If you expect people to have kids, you don’t quite know what to say when they don’t. You wonder whether they chose not to or couldn’t. You might even ask them directly or query people you know in common. According to research, when people find out that someone wanted kids but didn’t have them, they most often feel pity. When one learns that they decided against having children, envy and/or disdain are common reactions. Pity, envy, and disdain create distance in any relationship, and the circumstances under which someone ended up not becoming a parent aren’t your business anyway. Leave it to the other person to choose if and when they tell you that story.
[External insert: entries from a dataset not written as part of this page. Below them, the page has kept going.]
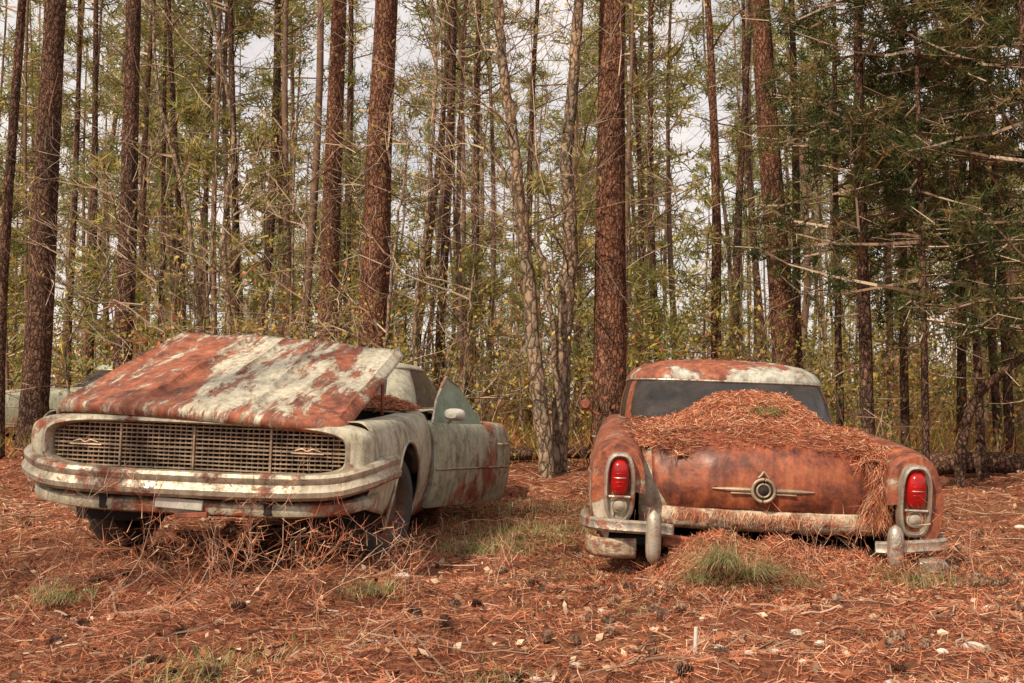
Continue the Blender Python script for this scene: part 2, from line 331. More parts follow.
rg=np.random.default_rng(55); g=G()
for k in range(95):
    d=19+32*rg.random(); x=rg.uniform(-1,1)*(.60*d+2); H=rg.uniform(12,19); r=rg.uniform(.045,.105)
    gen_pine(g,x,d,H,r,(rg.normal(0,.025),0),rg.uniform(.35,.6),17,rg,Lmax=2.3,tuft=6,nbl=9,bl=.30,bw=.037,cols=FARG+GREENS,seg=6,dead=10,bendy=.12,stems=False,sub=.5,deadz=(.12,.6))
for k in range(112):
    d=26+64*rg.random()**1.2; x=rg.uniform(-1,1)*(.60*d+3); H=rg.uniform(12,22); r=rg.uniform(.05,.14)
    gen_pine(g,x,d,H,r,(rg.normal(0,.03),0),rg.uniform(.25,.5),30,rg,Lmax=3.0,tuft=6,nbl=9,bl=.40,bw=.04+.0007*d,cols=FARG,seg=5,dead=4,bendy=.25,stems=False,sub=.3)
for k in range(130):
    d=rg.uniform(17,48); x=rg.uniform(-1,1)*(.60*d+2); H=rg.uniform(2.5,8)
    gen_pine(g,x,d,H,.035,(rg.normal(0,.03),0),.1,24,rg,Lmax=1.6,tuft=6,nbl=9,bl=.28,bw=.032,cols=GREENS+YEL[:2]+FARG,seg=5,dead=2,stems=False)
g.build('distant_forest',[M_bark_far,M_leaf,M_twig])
# undergrowth
g=G(); P0=[];P1=[];RA=[];tips=[]
for k in range(360):
    d=rg.uniform(12,34); x=rg.uniform(-1,1)*(.6*d+1); z=float(gh(x,d,True))
    if d<18 and 512+995*x/d<110: continue
    for s in range(3):
        az=rg.uniform(0,6.28); dd=np.array([.5*math.cos(az),.5*math.sin(az),1.]); grow(P0,P1,RA,np.array([x,d,z]),dd/np.linalg.norm(dd),rg.uniform(.6,2.2),.007,1,rg,4,tips)
sticks(g,np.array(P0),np.array(P1),np.array(RA),np.array(RA)*.7,pick(TW,len(P0),rg),1)
T=np.array(tips); ctone=pick(YEL+YEL+GREENS+LIT[:3],len(T),rg,.25); n=52000; ix=rg.integers(0,len(T),n); c=T[ix]+rg.normal(0,.2,(n,3)); c[:,2]=np.maximum(c[:,2],.05)
leaves(g,c,rg.uniform(.035,.08,n)*(.5+T[ix][:,1]/20),ctone[ix]*rg.uniform(.7,1.3,(n,1)),rg,0)
n=24000; d=rg.uniform(12.5,40,n); x=rg.uniform(-1,1,n)*(.6*d+1); P=np.stack([x,d,gh(x,d,True)+rg.uniform(0,.25,n)],1); blades(g,P,rdir(n,rg)+[0,0,1.1],rg.uniform(.2,.55,n),.02,pick(YEL+GREENS+LIT[:4],n,rg),rg,0)
g.build('undergrowth',[M_leaf,M_twig])

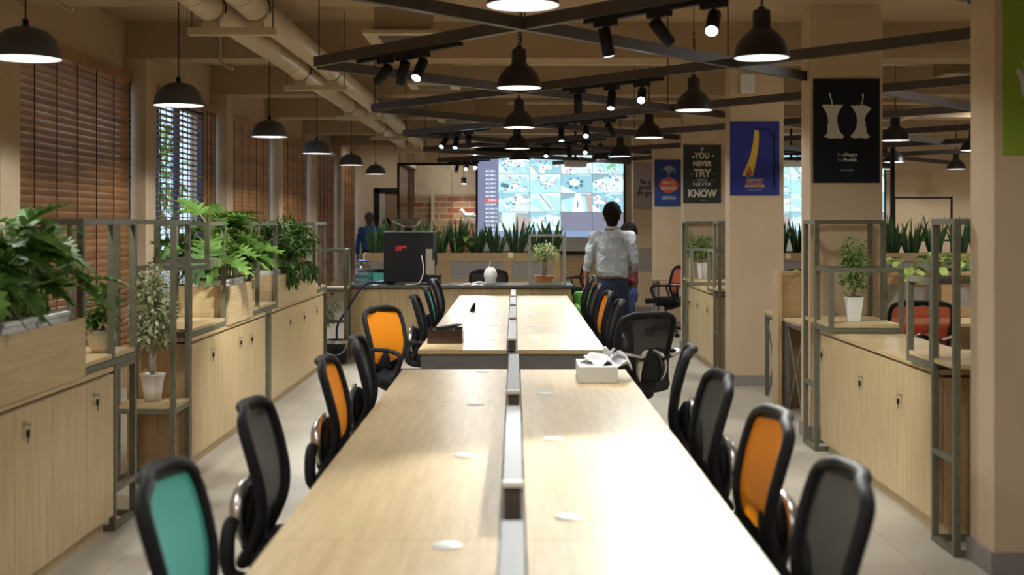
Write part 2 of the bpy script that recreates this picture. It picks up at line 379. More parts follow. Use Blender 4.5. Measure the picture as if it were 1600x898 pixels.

3. When learning people don’t have kids, your responses include the following.

  • “But you’d be such a great parent.”
  • “Who will take care of you when you’re old?”
  • “You’ll change your mind.”
  • “Children give life meaning.”
  • “You never know true love until you look into the eyes of your child.”

Ouch. Those of us who don’t have kids have heard these comments over and over again. Implied in each such response is this: Parenthood is the only way to go; anything else is a shame.

Yet no parent can know how life might unfold without having had their kids—how other sources of love can feel and what constitute sources of fulfillment. What we all share is time together on this planet, filling various roles and holding a range of aspirations. None is better, none worse. We simply have different perspectives, goals, and experiences.

4. Since becoming a parent (or grandparent), your inner friendship circles no longer include childless or childfree people.

It’s normal to share experiences with those who are similarly situated. But we also know the richness that diversity in all its forms can bring. If you’ve lost contact with people you cared about before you had kids (or grandkids), reach out. Many friendships fade when one person has kids and the other doesn’t. It takes clear intention and hard work to build and maintain connections that honor both life experiences.

Just because a friend doesn't have children, don’t screen them out of activities. Even if you worry they may be uncomfortable, invite them anyway. Make it easy for them to decline, but don’t press them for excuses. And seek out childless and childfree friends and relatives as inspiration for your own growth and sources of interests that don’t focus on the kids.

5. You talk a lot about your kids.

When you have kids, especially when you’re smitten with the people they’re becoming, you want to talk about them, the cute things they do, and what’s amiss in their lives.

There’s a fine line between sharing and monopolizing a conversation. Notice whether others are engaged. Watch the time: If you’re taking up more than your share, ask others about their interests and focus on what they have to say.

As the smaller group, those without kids are frequently talked over, left out, or ignored. Everyone deserves to be included, at home, at school, and at work.

That’s how we become more inclusive, expanding our social capital and enjoying stronger connections—with people like ourselves and those who are different.